Transgressive fiction is a genre of literature which focuses on characters who feel confined by the norms and expectations of society and who break free of those confines in unusual or illicit ways.
Because they are rebelling against the basic norms of society, protagonists of transgressive fiction may seem mentally ill, anti-social, or nihilistic. The genre deals extensively with taboo subject matters such as drugs, sexual activity, violence, incest, pedophilia, and crime. The genre of "transgressive fiction" was defined by Los Angeles Times literary critic Michael Silverblatt.
Michel Foucault's essay "A Preface to Transgression" (1963) provides an important methodological origin for the concept of transgression in literature. The essay uses Story of the Eye by Georges Bataille as an example of transgressive fiction.

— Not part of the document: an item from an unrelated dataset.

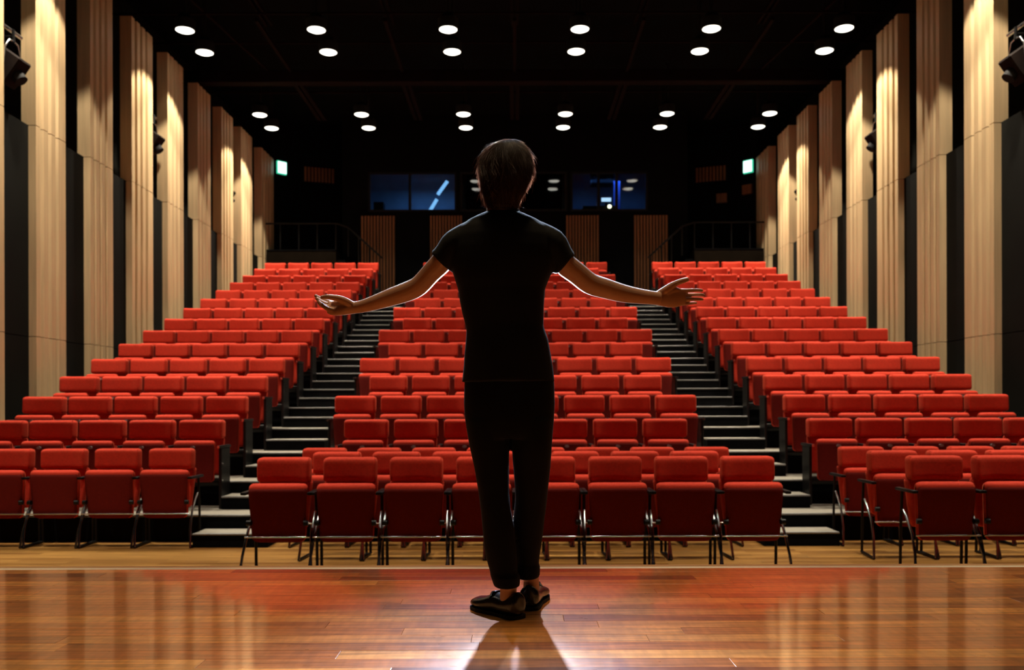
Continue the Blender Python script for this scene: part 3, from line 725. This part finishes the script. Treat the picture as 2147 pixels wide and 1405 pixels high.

Rene Chun, a journalist for The New York Times, described transgressive fiction:
"A literary genre that graphically explores such topics as incest and other aberrant sexual practices, mutilation, the sprouting of sexual organs in various places on the human body, urban violence and violence against women, drug use, and highly dysfunctional family relationships, and that is based on the premise that knowledge is to be found at the edge of experience and that the body is the site for gaining knowledge."
The genre has been the subject of controversy, and many forerunners of transgressive fiction, including William S. Burroughs and Hubert Selby Jr., have been the subjects of obscenity trials.